Students who exhibit challenging behaviours tend to have a long list of lagging skills. It is not reasonable to expect educators to address all of the lagging skills at once, so the question is:
How do you prioritise which stills to tackle first?
How do you determine what skills to develop first?
This is like asking, ‘how long is a piece of string?’. The answer will differ for each person, as people will have a different view of what is and is not a concerning behaviour. However, referring to your site’s Behaviour Support toolkit or accessing it online (via the link below) can help frame the behaviours of concern.

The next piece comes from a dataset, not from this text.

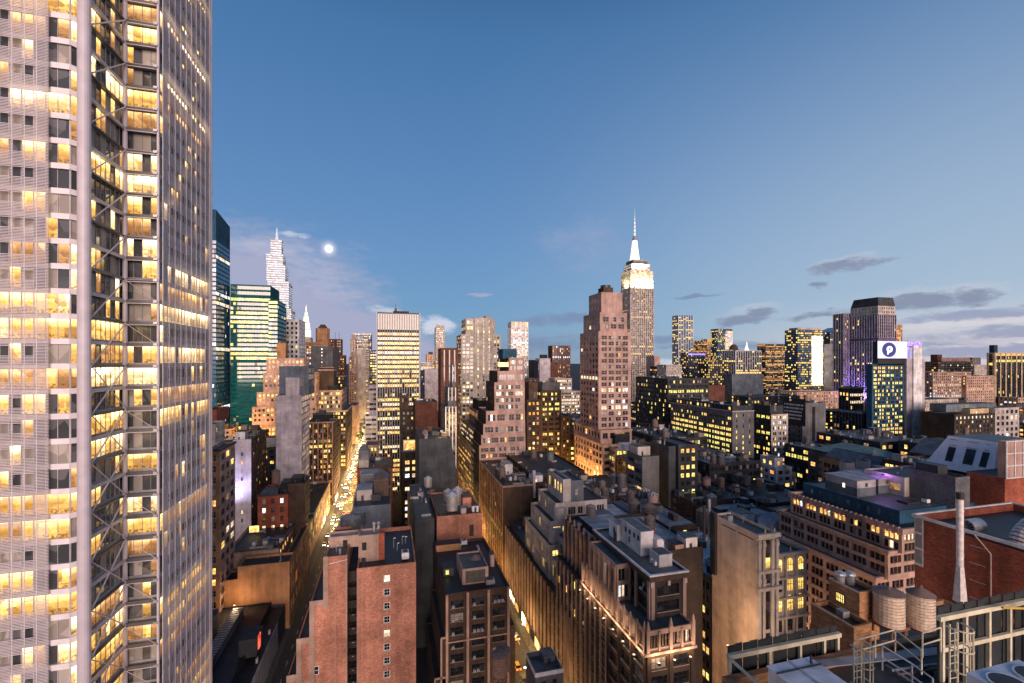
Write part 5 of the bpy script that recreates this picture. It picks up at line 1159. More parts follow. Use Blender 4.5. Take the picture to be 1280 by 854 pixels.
    gp = st(fh=3.9, bw=3.4, ww=.55, wh=.7, lit=.05, rows=.04, kinds='yellow', blind=.03, em=1, base=3, top=1, pier=(.9, .5, wallmat('lilac')), mv=0, mh=0, rec=.4)
    T = pb(1098, 1121, 384, u, side=1061); b.tier((T[0], T[1], u, T[3], 0, zat(425, u, vc)), 'purple', f=gp, l=gp, par=0, fw=('purple', 'stone')); T1 = b.prev
    b.tier((T[0] + .1, T[1] - .1, u + .1, T[3] - .1, None if 0 else T1[5], zat(393, u, vc)), 'purple', f=gp, l=gp, par=0); b.tier((T[0] + 1, T[1] - 1.2, u + 1, T[3] - 1.5, b.prev[5], zat(382, u, vc)), 'pale', f=st(fh=4, bw=4, ww=.4, wh=.5, lit=.05, base=1, top=.5), l=st(fh=4, bw=4, ww=.4, wh=.5, lit=.05, base=1, top=.5), par=0)
    m = MB(); v0, v1, u0, u1, _, z = b.prev; zt = zat(371, u, vc); q = 1.6
    top = [(v0 + q, u0 + q), (v1 - q, u0 + q), (v1 - q, u1 - q * 2), (v0 + q, u1 - q * 2)]; bot = [(v0, u0), (v1, u0), (v1, u1), (v0, u1)]
    for i in range(4): a, c = i, (i + 1) % 4; m.poly([(*bot[a], z + .01), (*bot[c], z + .01), (*top[c], zt), (*top[a], zt)], wallmat('slate', 'rib'))
    m.poly([(*p, zt) for p in top], roofmat('tar')); b.part('crown', m)
    b.tier((ratio(1098) * u - 8, ratio(1098) * u + 20, T[3] + .1, T[3] + 16, 0, zat(392, T[3], vc)), 'purple', l=gp, f=gp); b.done(100)
    for k in range(3): FLOOD.append((vc - 7, 424 + k * 22, 58, 90000, (.36, .22, 1.0), 3, 'up'))
    FLOOD.append((vc + 8, 421, 58, 60000, (.36, .22, 1.0), 6, 'up'))
    b = B('gold_block', 'orange glowing block peeking from behind the purple tower'); b.tier(pb(1117, 1128, 406, 560, dep=20), 'orangebrick', f=G(kinds='amber', lit=.7, rows=.5)); b.done()
    b = B('piered_block', 'dark piered block with two rows of lit windows at the foot of the purple tower')
    u = 345; vc = ratio(1062) * u; dp = st(fh=4.1, bw=3, ww=.55, wh=.7, lit=.03, rows=.1, kinds='warm', blind=.02, pier=(.7, .4, wallmat('grey')), base=2)
    T = pb(1062, 1079, 484, u, side=1048); T = (T[0], T[1], T[2], T[3], 0, T[5]); b.tier(T, 'darkgrey', f=dp, l=dp, cornice=(1.4, .5, 'pale'))
    for z in (T[5] - 9, T[5] - 16):
        for k in range(8): m = MB(); x = T[0] + 1 + k * (T[1] - T[0] - 2) / 7; m.box(x - .6, x + .6, u - .5, u - .42, z, z + 2.4, MATS['lit_white']); b.part('window', m)
    b.tier((T[0] - 9, T[0] - .1, u - 20, u + 10, 0, zat(512, u, vc)), 'darkgrey', l=dp, f=dp, cornice=(2, .3, 'pale')); b.done(60)
    # hotel with the round-emblem screen
    b = B('screen_hotel', 'dark blue hotel with columns of yellow windows under a big round-emblem video screen', 'hotel')
    u = 300; T = pb(1090, 1130, 455, u, side=1083); D = T[3] - u; T = (T[0], T[1], u, u + D, 0, T[5])
    hy = st(fh=3.25, bw=5.2, g=2, ww=.72, wh=.62, lit=.5, rows=.25, kinds='yellow', blind=.12, em=1.2, base=2, top=2, fr='d', mv=0, mh=0, gap=.04)
    b.tier(T, 'tileblue', f=hy, l=None)
    xa, xb = ratio(1095) * u, ratio(1132) * u; za, zb = zat(448, u, xa), zat(426.5, u, xa)
    scr, nt, p = newmat('screen_white'); p.inputs['Emission Color'].default_value = (.72, .70, 1, 1); p.inputs['Emission Strength'].default_value = 1.15; p.inputs['Base Color'].default_value = (.1, .1, .1, 1)
    nav, nt, p = newmat('screen_navy'); p.inputs['Emission Color'].default_value = (.03, .04, .26, 1); p.inputs['Emission Strength'].default_value = .7; p.inputs['Base Color'].default_value = (.02, .02, .05, 1)
    grn, nt, p = newmat('screen_pale'); p.inputs['Emission Color'].default_value = (.80, .95, .85, 1); p.inputs['Emission Strength'].default_value = 1.2
    m = MB(); m.box(xa - .3, xb + .3, u - 1.4, u - .5, za - .3, zb + .3, BLACKMET); m.quad((xa, u - 1.41, za), (xb, u - 1.41, za), (xb, u - 1.41, zb), (xa, u - 1.41, zb), scr)
    cx, cz, r = xa + (xb - xa) * .38, (za + zb) / 2, (zb - za) * .41
    def disc(cx, cz, r, y, mat, n=28, a0=0, a1=2 * math.pi, r0=0):
        for i in range(n):
            t, s = a0 + (a1 - a0) * i / n, a0 + (a1 - a0) * (i + 1) / n
            K = 1.28; m.quad((cx + K * r0 * math.cos(t), y, cz + r0 * math.sin(t)), (cx + K * r * math.cos(t), y, cz + r * math.sin(t)), (cx + K * r * math.cos(s), y, cz + r * math.sin(s)), (cx + K * r0 * math.cos(s), y, cz + r0 * math.sin(s)), mat)
    r *= 1.05; disc(cx, cz, r, u - 1.42, nav); disc(cx + .1 * r, cz + .08 * r, r * .42, u - 1.43, grn); m.poly([(cx - .35 * r, u - 1.43, cz - .62 * r), (cx - .08 * r, u - 1.43, cz - .62 * r), (cx + .1 * r, u - 1.43, cz - .1 * r), (cx - .28 * r, u - 1.43, cz + .1 * r)], grn); disc(cx + .12 * r, cz + .1 * r, r * .15, u - 1.44, nav)
    lav, nt, p = newmat('screen_lavender'); p.inputs['Emission Color'].default_value = (.52, .50, .95, 1); p.inputs['Emission Strength'].default_value = 1.0
    disc(xa + (xb - xa) * .66, cz, (zb - za) * .62, u - 1.42, lav, 10, -.75, .75, (zb - za) * .58)
    b.part('video_screen', m); m = MB(); m.box(xa + 2, xb - 2, u, u + 4, T[5] - .9, zb - .5, BLACKMET); b.part('screen_support', m)
    m = MB(); m.box(xb + .4, ratio(1151) * u, u - .9, u - .4, zat(433, u, xb), zat(427, u, xb), MATS['violet_light']); m.box(xb + .4, ratio(1136) * u, u - .8, u - .3, za - 1, zat(434, u, xb), MATS['violet_light']); b.part('neon_band', m)
    T2 = (ratio(1130.3) * u, ratio(1153) * u, u - 2, u + 24, 0, zat(448, u, xa)); b.tier(T2, 'lilac', kind='panel')
    T3 = (ratio(1137) * u, ratio(1147.5) * u, u - 3.2, u - 2.05, 0, zat(432, u, xa)); b.tier(T3, 'white', kind='panel', par=0); b.bulkhead(T2[0] + 1, T2[1] - 1, u + 2, u + 14, 3, 'tileblue'); b.done(100)
    # dark hall with arcade, gold piered building
    b = B('arcade_building', 'dark brick block with a lit roof pavilion and a white arched loggia front')
    u = 260; va, vb, vm = (ratio(q) * u for q in (1193, 1273, 1243)); z = zat(512, u, vb)
    b.tier((va, vm, u, u + 24, 0, z - 2), 'darkbrown', f=st(fh=3.6, bw=4.6, ww=.4, lit=.12, kinds='white')); b.tier((vm + .03, vb, u - .5, u + 24, 0, z + 2), 'pale', f=st(fh=4.6, bw=5.2, g=1, ww=.55, wh=.6, lit=.1, kinds='white', base=2)); b.bulkhead((va + vm) / 2, vm - 1, u + 3, u + 14, 4.5, 'goldstone', z=z - 2.9, lit='lit_yellow'); b.bulkhead(va + 4, vb - 12, u + 8, u + 20, 6, 'bluegrey', z=z - 1); b.clutter(8, (va, vb, u, u + 22, 0, z), 3); b.done(100)
    b = B('gold_piered_building', 'black glass hall with broad golden piers and two lit rows at the frame edge')
    u = 455; vl = ratio(1243.5) * u; gp2 = st(fh=4.4, bw=11.5, g=4, ww=.86, wh=.74, gap=.02, lit=.02, rows=.16, kinds='yellow', blind=.02, pier=(2.2, .6, wallmat('goldstone')), em=.2, base=3, top=1)
    T = b.tier((vl, vl + 80, u, u + 9, 0, zat(441, u, vl)), 'black', f=gp2, l=gp2, cornice=(1.6, .4, 'goldstone')); b.bulkhead(T[0] + 1, T[0] + 8, u + 1, u + 7, 12, 'navy'); b.clutter(8, T, 3); b.done(100)
    FLOOD.append((ratio(1225) * 258, 262, z + 6, 1800, (1, .75, .25), 2))

    # ---------------- the lofts along the third and fourth streets
    b = B('yellow_loft', 'long dark loft with seven rows of yellow-lit windows above the dark rooftops', 'loft building')
    u = 249; vc = ratio(915.5) * u; yl = st(fh=3.5, bw=5.6, g=3, ww=.78, wh=.5, lit=.25, rows=.25, litrows=(-3, -4, -5, -6, -7, -8), kinds='yellow', blind=.1, gap=.06, base=2, top=3.2, mv=0)
    T = pb(915.5, 934, 514, u, side=838); T = (vc, vc + 17, u, T[3], 0, T[5]); b.tier(T, 'grey', f=st(fh=3.5, bw=6, ww=.2, lit=.4, kinds='yellow'), l=yl, cornice=(.5, .2, 'pale')); b.tier((vc + 1, vc + 16, u + 1, T[3] - 1, None, T[5] + 3.4), 'darkgrey', f=None, l=st(fh=3.2, bw=4, ww=.5, lit=.35, kinds='warm', base=.6, top=.4)); b.clutter(9, None, 3); b.done(100)
    b = B('dark_loft', 'dark loft block with pale corner bay and yellow rows right of the long yellow-lit loft', 'loft building')
    u = 262; vc = ratio(964) * u; T = pb(964, 985, 517, u, side=938); T = (vc, T[1], u, T[3], 0, T[5]); b.tier(T, 'darkgrey', f=st(fh=3.6, bw=4.2, g=2, ww=.6, lit=.35, rows=.2, kinds='white'), l=st(fh=3.6, bw=4.2, g=2, ww=.66, lit=.25, rows=.25, kinds='yellow'), fw=('pale', 'stone'), cornice=(.6, .3, None)); b.tier((vc + 3, T[1], u + 4, T[3], None, T[5] + 5), 'darkgrey', f=S_PUNCH, l=S_PUNCH); b.clutter(5, None, 2); b.done(100)
    b = B('signed_building', 'blank charcoal building with faded white lettering painted on its dark flank')
    u = 270; vc = ratio(1003) * u; T = pb(1003, 1032, 504, u, side=976); T = (vc, T[1], u, T[3], 0, T[5]); b.tier(T, 'grey', f=None, l=st(fh=3.6, bw=5, ww=.4, lit=.05), kind='block', fw=('grey', 'block'))
    m = MB(); x = ratio(1017) * u; m.box(x - 1.4, x + 1.4, u - .12, u - .02, 10, T[5] - 3, wallmat('black', 'rib')); b.part('vent_stack', m); b.clutter(5, T, 3)
    m = MB(); rn = random.Random(3); m.box(vc - .2, vc - .02, T[3] - 22, T[3] - 2, T[5] - 17, T[5] + 3, BLACKMET)
    for r_ in range(5):
        z = T[5] - 1.2 - r_ * 2.6; y = T[3] - 3.5
        while y > T[3] - 20 + r_ * .6:
            w = rn.uniform(.5, 1.2); m.box(vc - .26, vc - .21, y - w, y, z - 1.2, z, WHITE_FR); y -= w + rn.choice((.25, .3, .7))
    m.sphere((vc - .25, T[3] - 9, T[5] + 1.4), .9, WHITE_FR, 8, 6); b.part('painted_sign', m); b.done(60)
    b = B('spot_block', 'dark lower block with pale roof boxes behind the yellow-lit loft'); b.tier((222, 262, 330, 380, 0, 96), 'darkgrey', f=S_LOFT, l=S_LOFT); b.clutter(10, None, 3); b.done(60)
    b = B('white_block', 'white corner building with black windows and a tan brick flank', 'building')
    u = 215; vc = ratio(970) * u; T = pb(970, 990, 585, u, side=946); T = (vc, T[1], u, T[3], 0, T[5]); b.tier(T, 'white', f=st(fh=3.6, bw=5.4, ww=.62, wh=.55, lit=.03, mv=2, base=2), l=st(fh=3.6, bw=5, ww=.6, wh=.5, lit=.25, kinds='amber', base=2), roof='bluegrey'); b.tier((vc + 1.5, T[1] - 4, u + 2.5, T[3] - 1, None, T[5] + 5), 'white', f=st(fh=4, bw=5, ww=.4, base=.5), l=st(fh=4, bw=5, ww=.4, base=.5), roof='bluegrey'); b.tier((T[1] + .05, T[1] + 5, u + 2, u + 16, 0, T[5] - 4), 'pale', f=S_PUNCH); b.done(60)
    b = B('yellow_corner_block', 'dark narrow building with a column of yellow corner windows among low dark roofs')
    u = 190; T = pb(848, 872, 556, u, dep=20); b.tier((T[0], T[1], u, u + 22, 0, T[5]), 'darkgrey', f=st(fh=3.9, bw=3, ww=.6, wh=.5, lit=.25, rows=.5, kinds='yellow', base=2), l=None, roof='tar'); b.tier((T[0] - 4, T[0] - .05, u + 2, u + 18, 0, T[5] - 1), 'slate', kind='brick'); b.clutter(4, None, 3); b.done(60)
    b = B('banded_grey_building', 'grey concrete building with horizontal bands and a blank front among the tanks')
    u = 196; vc = ratio(803) * u; T = pb(803, 824, 571, u, side=783); b.tier((vc, T[1], u, T[3], 0, T[5]), 'grey', f=None, l=st(fh=4, bw=6, ww=.95, wh=.45, lit=.12, kinds='amber', rec=.5, base=3), kind='block'); b.bulkhead(vc + 1, vc + 8, u + 6, u + 14, 4.5, 'pale'); b.bulkhead(vc + 1, T[1] - 1, u + 16, u + 26, 3, 'white', 'white'); b.clutter(6, None, 2); b.done(60)
right_side()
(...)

Beyond this, behaviours can typically be sorted into three domains:
High-priority behaviours
· Behaviours that are a safety risk for the student or others
· Behaviours that have an impact on all learning areas
· Behaviours that impact the learning of all other peers
Medium-priority behaviours
· Behaviours that have an effect on most learning areas for the student
· Behaviours that impact social development
· Behaviours that are developmentally inappropriate
Low-priority behaviours
· Behaviours that are socially unacceptable
· Behaviours that have a minor impact, or are infrequent
· Behaviours that are inconvenient for the student, or may have compounding effects
Using your site’s behaviour plan, the Behaviour Support toolkit, and in consultation with your leadership or support staff, develop an agreed classification of what high, medium and low priority behaviours look like at your site.
It may look similar to the image below, or you may wish to be more explicit. I encourage using examples and specific behaviours or situations to contextualise the behaviours, so all stakeholders have a common understanding of how to prioritise and classify behaviour and skill development.
Take time to sort the unsolved problems of your student into high, medium and low priority categories and arrange them in order of most pressing to least pressing to intervene in.
I encourage you to write your reflections in a journal or Word document using these guiding questions:
Was it difficult to be explicit about what each level of priority looked like?
What criteria did you use to determine the priority levels?
How did you decide how to order behaviours within the priorities?